Back to reading/cogitating.

Roger Carr

Baa Humbug says: (June 7, 2010 at 1:23 am)      Was it something we said Willis?
    Nice, Barr. Needed that twist of wit to break the clasp of the furrowed brow muscles right at about that point.

William Gray

If our influence wasn’t so controversial we could use it to advantage. Ego and greed tisk tisk tisk.

Peter Miller

I am always intrigued by any discussion which involves carbon dioxide levels in the oceans, as simple maths exposes the ‘problem’ to be completely insignificant.
Volume of oceans: 1.35 billion cubic kilometres.
Human production of carbon dioxide: ~27 billion tonnes per year.
Therefore: If all humanity’s production of carbon dioxide was absorbed by the oceans, their concentration of carbon dioxide would increase by one part in 50 million per year.
However, the oceans only absorb around half our carbon dioxide production, so the actual increase (before use by marine organisms) would be one part in 100 million per year.
The present average carbon doxide levels in the ocean are ~90 parts per million. To increase this by one part per million (or less than 1%) would therefore take around 100 years.
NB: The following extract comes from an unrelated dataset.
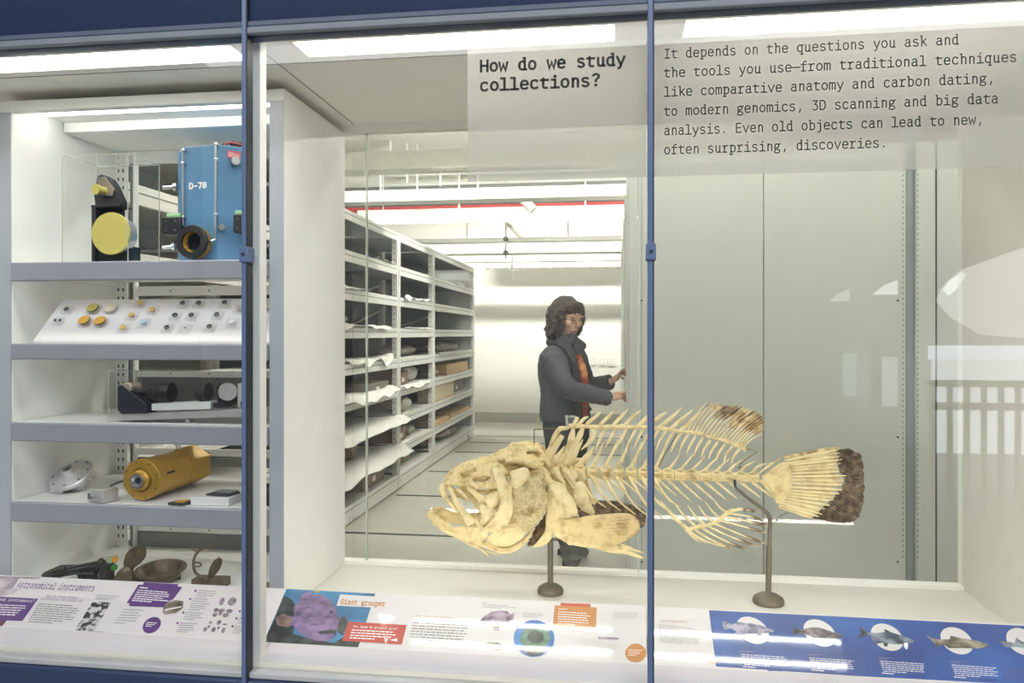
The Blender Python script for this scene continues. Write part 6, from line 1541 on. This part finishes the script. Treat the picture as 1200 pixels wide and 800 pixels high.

In reality, most of this carbon dioxide would be absorbed in the upper levels of the oceans.
Also of interest is that carbon dioxide makes up 15.1% of all gases absorbed in the oceans, versus 0.03% of all gases in the atmosphere.
I would suggest the oceans’ ability to absorb additional carbon dioxide is enormous, even at much higher temperatures than those prevailing today.

Britannic no-see-um

How trivial or significant is the direct additional respiratory and food production CO2 emission produced by increases in human longevity and population density since medieval times?